“Hopefully, this day will create greater awareness of this dark chapter of Jewish and Portuguese history which still casts a giant shadow across the world.”
The Portuguese parliament has approved the passage of a law to officially commemorate the inquisition of Jews in the country on March 31 every year.
The law, passed earlier this month, received broad support from across the political spectrum.
The date March 31 was chosen as the Day of Remembrance for the Victims of the Inquisition because it was on that day in 1821 that the Inquisition in Portugal was officially disbanded.
The expulsion of Jews from Portugal in 1497, subsequent massacres of the the Jews there, and the Portuguese inquisition which began in 1536, brought Jewish life in the country to a catastrophic end, with tens of thousands of Jews fleeing the country.
Some Jews, despite being forcibly converted to Christianity, preserved their Jewish practices and traditions in secret throughout the intervening centuries.

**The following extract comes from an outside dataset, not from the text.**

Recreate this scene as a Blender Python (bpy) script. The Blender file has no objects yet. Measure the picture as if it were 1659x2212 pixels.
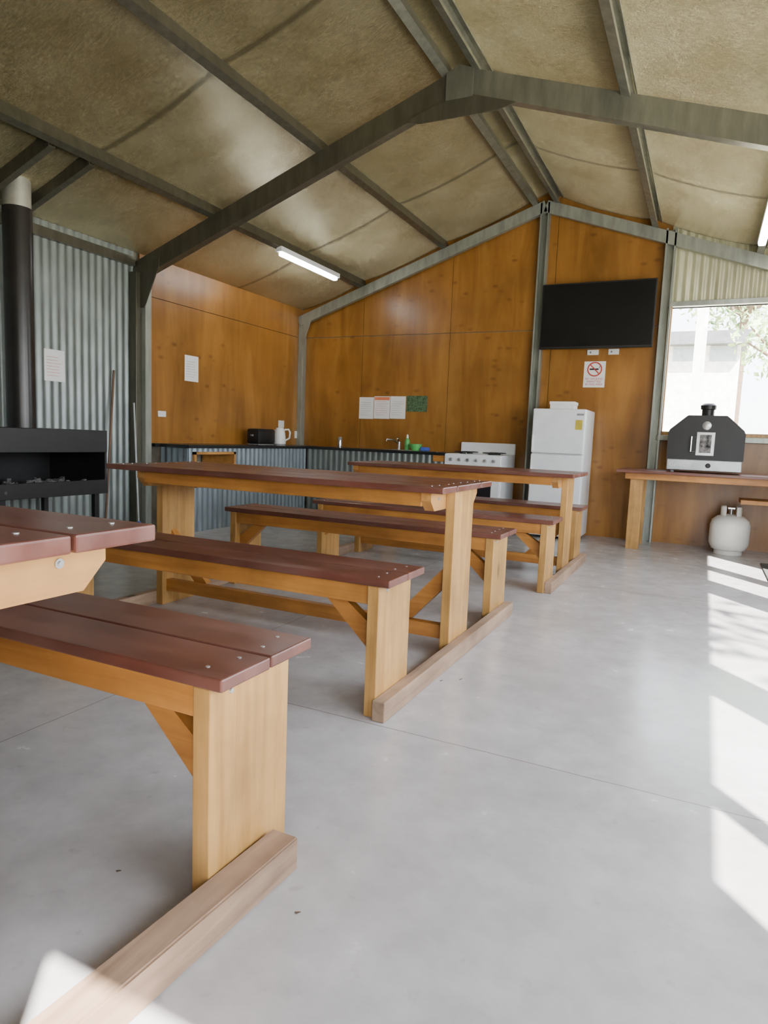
import bpy, bmesh, math, random
from mathutils import Vector, Matrix
random.seed(4)
S=bpy.context.scene; COL=S.collection
F_,YA,PI_,RO=1427.883,math.radians(25.612),math.radians(6.417),math.radians(2.255)
CAM=Vector((0,0,1.0))
def at(px,py,X=None,Y=None,Z=None):
    u=(px-829.5)/F_; v=(1106-py)/F_
    c,s=math.cos(RO),math.sin(RO); u,v=u*c-v*s, v*c+u*s
    d=math.cos(PI_)+v*math.sin(PI_); z=-math.sin(PI_)+v*math.cos(PI_)
    D=Vector((u*math.cos(YA)-d*math.sin(YA), u*math.sin(YA)+d*math.cos(YA), z))
    if X is not None: t=X/D.x
    elif Y is not None: t=Y/D.y
    else: t=(Z-1)/D.z
    return CAM+D*t
# ---------------------------------------------------------------- materials
class N:
    def __init__(s,name):
        s.m=bpy.data.materials.new(name); s.m.use_nodes=True; s.t=s.m.node_tree; s.b=s.t.nodes['Principled BSDF']
        s.tc=s.t.nodes.new('ShaderNodeTexCoord')
    def n(s,typ,**k):
        o=s.t.nodes.new(typ)
        for a,b in k.items(): setattr(o,a,b)
        return o
    def l(s,a,b): s.t.links.new(a,b)
    def coord(s,scale=(1,1,1),rnd=False):
        mp=s.n('ShaderNodeMapping'); mp.inputs['Scale'].default_value=scale
        s.l(s.tc.outputs['Object'],mp.inputs['Vector'])
        if rnd:
            oi=s.n('ShaderNodeObjectInfo'); ml=s.n('ShaderNodeMath',operation='MULTIPLY'); ml.inputs[1].default_value=37.
            s.l(oi.outputs['Random'],ml.inputs[0]); s.l(ml.outputs[0],mp.inputs['Location'])
        return mp.outputs[0]
    def noise(s,vec,scale=5,detail=4,rough=.55,dist=0):
        o=s.n('ShaderNodeTexNoise'); o.inputs['Scale'].default_value=scale; o.inputs['Detail'].default_value=detail
        o.inputs['Roughness'].default_value=rough; o.inputs['Distortion'].default_value=dist
        s.l(vec,o.inputs['Vector']); return o.outputs['Fac']
    def ramp(s,fac,stops):
        o=s.n('ShaderNodeValToRGB'); e=o.color_ramp.elements
        while len(e)<len(stops): e.new(.5)
        for i,(p,c) in enumerate(stops):
            e[i].position=p; e[i].color=(c,c,c,1) if isinstance(c,(int,float)) else (*c,1)
        s.l(fac,o.inputs['Fac']); return o.outputs['Color']
    def mix(s,fac,a,b,mode='MIX'):
        o=s.n('ShaderNodeMix',data_type='RGBA',blend_type=mode)
        for sock,v in ((o.inputs[0],fac),(o.inputs[6],a),(o.inputs[7],b)):
            if isinstance(v,(int,float)): sock.default_value=v
            elif isinstance(v,tuple): sock.default_value=(*v,1)
            else: s.l(v,sock)
        return o.outputs[2]
    def math(s,op,a,b=0.):
        o=s.n('ShaderNodeMath',operation=op)
        for i,v in ((0,a),(1,b)):
            if isinstance(v,(int,float)): o.inputs[i].default_value=v
            else: s.l(v,o.inputs[i])
        return o.outputs[0]
    def bump(s,h,st=.3,dist=.01):
        o=s.n('ShaderNodeBump'); o.inputs['Strength'].default_value=st; o.inputs['Distance'].default_value=dist
        s.l(h,o.inputs['Height']); s.l(o.outputs[0],s.b.inputs['Normal'])
    def fin(s,col=None,rough=.5,metal=0.,spec=None):
        if col is not None:
            if isinstance(col,tuple): s.b.inputs['Base Color'].default_value=(*col,1)
            else: s.l(col,s.b.inputs['Base Color'])
        if isinstance(rough,(int,float)): s.b.inputs['Roughness'].default_value=rough
        else: s.l(rough,s.b.inputs['Roughness'])
        s.b.inputs['Metallic'].default_value=metal
        if spec is not None: s.b.inputs['Specular IOR Level'].default_value=spec
        return s.m
def simple(name,c,rough=.5,metal=0.,var=.12,scale=8,bump=0.):
    k=N(name); f=k.noise(k.coord(),scale,4)
    c2=tuple(max(0,x*(1-var*2)) for x in c); c3=tuple(min(1,x*(1+var)) for x in c)
    col=k.ramp(f,[(.3,c2),(.7,c3)])
    if bump: k.bump(f,bump,.004)
    return k.fin(col,rough,metal)
def wood(name,axis,light,dark,knot,rough=.5,kn=.055,sc=26,kscale=2.6,bump=.15,wear=None):
    k=N(name); s=[sc,sc,sc]; s[axis]=1.6
    v=k.coord(tuple(s),True); f=k.noise(v,1.0,5,.6,.6)
    col=k.ramp(f,[(.28,dark),(.5,tuple((a+b)/2 for a,b in zip(light,dark))),(.72,light)])
    s2=[kscale*1.4]*3; s2[axis]=kscale*.75
    vo=k.n('ShaderNodeTexVoronoi'); vo.inputs['Scale'].default_value=1.; k.l(k.coord(tuple(s2),True),vo.inputs['Vector'])
    km=k.ramp(vo.outputs['Distance'],[(kn*.5,1.),(kn*1.6,0.)])
    col=k.mix(km,col,knot)
    big=k.ramp(k.noise(k.coord((1,1,1),True),3.2,4,.6),[(.3,.64),(.7,1.14)])
    col=k.mix(1.,col,big,'MULTIPLY')
    if wear:
        wm=k.ramp(k.noise(k.coord((2,5,5),True),1.3,5,.6),[(.40,0.),(.80,.6)])
        col=k.mix(wm,col,wear)
        k.bump(f,bump,.003); return k.fin(col,k.ramp(wm,[(0.,rough-.06),(.5,rough+.10)]))
    k.bump(f,bump,.003)
    return k.fin(col,rough)
PK=(.11,.045,.014)
PINE=[wood('pine_x',0,(.54,.24,.053),(.34,.13,.024),PK,.42),wood('pine_y',1,(.58,.29,.08),(.40,.17,.04),PK,.45,.09,20,2.4),wood('pine_z',2,(.57,.325,.105),(.36,.18,.047),PK,.38,.10,26,3.2)]
RAIL=wood('rail_timber',1,(.41,.275,.185),(.25,.155,.10),(.11,.065,.04),.7,.06,30,2.6,.5)
DECK=wood('deck_red',0,(.165,.055,.037),(.10,.033,.023),(.04,.016,.012),.34,.02,14,2.6,.10,(.235,.125,.10))
def ply():
    k=N('plywood'); v=k.coord((5,5,.8)); f=k.noise(v,1.,4,.55,1.0)
    col=k.ramp(f,[(.25,(.20,.082,.014)),(.5,(.28,.122,.023)),(.75,(.36,.17,.037))])
    vo=k.n('ShaderNodeTexVoronoi'); vo.inputs['Scale'].default_value=1.; k.l(k.coord((6,6,11)),vo.inputs['Vector'])
    km=k.ramp(vo.outputs['Distance'],[(.08,.6),(.30,0.)])
    rows=k.ramp(k.noise(k.coord((.7,.7,2.6)),1.,2),[(.52,0.),(.60,1.)])
    col=k.mix(k.math('MULTIPLY',km,rows),col,(.10,.038,.009))
    col=k.mix(1.,col,k.ramp(k.noise(k.coord((.8,.8,.9)),1.6,5),[(.3,.74),(.7,1.2)]),'MULTIPLY')
    k.bump(f,.03,.002)
    return k.fin(col,.32)
PLY=ply()
def concrete():
    k=N('concrete_floor'); v=k.coord()
    a=k.noise(v,1.2,5,.6); b=k.noise(v,8,7,.65); c=k.noise(v,55,3,.6)
    col=k.ramp(a,[(.3,(.375,.352,.35)),(.7,(.50,.49,.505))])
    col=k.mix(1.,col,k.ramp(b,[(.3,.86),(.65,1.05)]),'MULTIPLY')
    col=k.mix(k.ramp(k.noise(v,17,4,.55),[(.64,0.),(.78,.45)]),col,(.25,.225,.21))
    sx=k.n('ShaderNodeSeparateXYZ'); k.l(v,sx.inputs[0])
    w=k.math('MULTIPLY',k.math('SUBTRACT',k.noise(v,6,2),.5),.008)
    def line(o,val,wd):
        d=k.math('ABSOLUTE',k.math('SUBTRACT',k.math('ADD',o,w),val)); return k.math('LESS_THAN',d,wd)
    m=line(sx.outputs[1],2.0,.0026)
    m=k.math('MAXIMUM',m,line(sx.outputs[1],4.83,.003)); m=k.math('MAXIMUM',m,line(sx.outputs[0],-1.92,.002))
    col=k.mix(k.math('MULTIPLY',m,.65),col,(.16,.12,.10))
    k.bump(c,.03,.002)
    return k.fin(col,k.ramp(b,[(.3,.18),(.7,.28)]))
CONC=concrete()
def foil():
    k=N('foil_insulation'); f=k.noise(k.coord((22,130,22)),1.,5,.75); g=k.noise(k.coord((75,50,75)),1.,4,.75); b_=k.noise(k.coord((9,16,9)),1.,4,.6)
    h=k.math('ADD',k.math('ADD',f,k.math('MULTIPLY',g,.6)),k.math('MULTIPLY',b_,.9))
    a=k.noise(k.coord(),2.5,4)
    col=k.ramp(a,[(.3,(.50,.42,.235)),(.7,(.70,.62,.40))])
    col=k.mix(1.,col,k.ramp(f,[(.32,.62),(.68,1.15)]),'MULTIPLY')
    sx=k.n('ShaderNodeSeparateXYZ'); k.l(k.coord(),sx.inputs[0])
    md=k.math('PINGPONG',k.math('SUBTRACT',sx.outputs[1],3.57-13.5),.675)
    col=k.mix(k.ramp(md,[(.012,.65),(.035,0.)]),col,(.14,.12,.07))
    k.bump(h,1.,.028)
    return k.fin(col,.24,.9)
FOIL=foil()
def zinc(name,c,rough=.4,metal=.6):
    k=N(name); f=k.noise(k.coord((9,9,2)),1.5,5,.6)
    col=k.ramp(f,[(.3,tuple(x*.72 for x in c)),(.7,tuple(x*1.15 for x in c))])
    k.bump(k.noise(k.coord(),30,2),.05,.002)
    return k.fin(col,rough,metal)
ZINC=zinc('corrugated_zinc',(.195,.22,.21),.40,.45); ZB=zinc('counter_zinc_lit',(.24,.285,.32),.42,.4)  # ZB: bluish reflected light put into the colour of the left counter facing
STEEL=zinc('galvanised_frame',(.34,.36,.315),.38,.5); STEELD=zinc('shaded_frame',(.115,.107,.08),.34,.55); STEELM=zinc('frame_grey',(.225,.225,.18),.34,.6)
CREAM=zinc('cream_corrugated',(.60,.58,.38),.4,.25)
BLACK=simple('black_steel',(.018,.017,.017),.45,.3); FLUEM=simple('flue_black',(.026,.023,.022),.3,.3)
TOPM=simple('worktop_black',(.012,.013,.014),.3)
WHITE=simple('white_enamel',(.76,.78,.80),.3,0,.03); PLAST=simple('white_plastic',(.78,.78,.76),.4,0,.03)
PAPER=simple('paper',(.80,.80,.80),.7,0,.03); INK=simple('ink_grey',(.25,.26,.30),.8); RED=simple('ink_red',(.55,.06,.05),.7); ORG=simple('ink_orange',(.75,.22,.10),.7)
GREENP=simple('map_green',(.08,.15,.07),.6,0,.4,40); CHROME=simple('chrome',(.7,.7,.7),.15,1.); SCREW=simple('screw_zinc',(.55,.55,.55),.35,.8)
SCREEN=simple('tv_screen',(.006,.006,.007),.25); GREEN=simple('green_plastic',(.10,.45,.12),.3); BLUE=simple('blue_plastic',(.05,.10,.45),.5)
TANK=simple('tank_cream',(.80,.80,.75),.38,0,.03); GLASSD=simple('oven_glass',(.02,.02,.025),.1); STICK=simple('stick_wood',(.16,.09,.055),.7)
ASH=simple('ash_grey',(.20,.19,.185),.95,0,.5,30); WALLX=simple('outer_wall',(.24,.23,.19),.8); YEL=simple('label_yellow',(.6,.45,.05),.6)
LEAFM=simple('leaf_green',(.36,.52,.22),.6,0,.4,3); BARK=simple('bark',(.15,.10,.07),.9); GRASS=simple('outside_ground',(.50,.47,.33),.95,0,.2,1)
HOUSEW=simple('house_cream',(.82,.81,.79),.8); HROOF=simple('house_roof',(.11,.11,.12),.7); DLEAF=simple('dead_leaf',(.13,.085,.06),.8); GREY=simple('grey_plastic',(.2,.2,.2),.5)
def emit(name,c,st):
    k=N(name); k.b.inputs['Emission Color'].default_value=(*c,1); k.b.inputs['Emission Strength'].default_value=st; return k.fin((.9,.9,.9),.5)
TUBE=emit('tube_glow',(.95,.98,1.),42.)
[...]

The Portuguese expulsion and inquisition followed similar events in Spain which began with the inquisition there in 1478 and the subsequent expulsion in 1492 in which tens of thousands, if not hundreds of thousands, of Jews fled Spain.
Reconectar, an organization which seeks to reconnect the descendants of Spanish and Portuguese Jewish communities with the Jewish world, welcomed the passage of the law.
““This is a historic and important decision, because finally there will be official memorialization of the tens of thousands of victims of the Inquisitorial regime which hounded and hunted our people for 275 years,” said Ashley Perry (Perez), President of Reconectar.
“Hopefully, this day will create greater awareness of this dark chapter of Jewish and Portuguese history which still casts a giant shadow across the world with tens of millions of descendants of Spanish and Portuguese Jewish communities still disconnected from any knowledge of their ancestry.”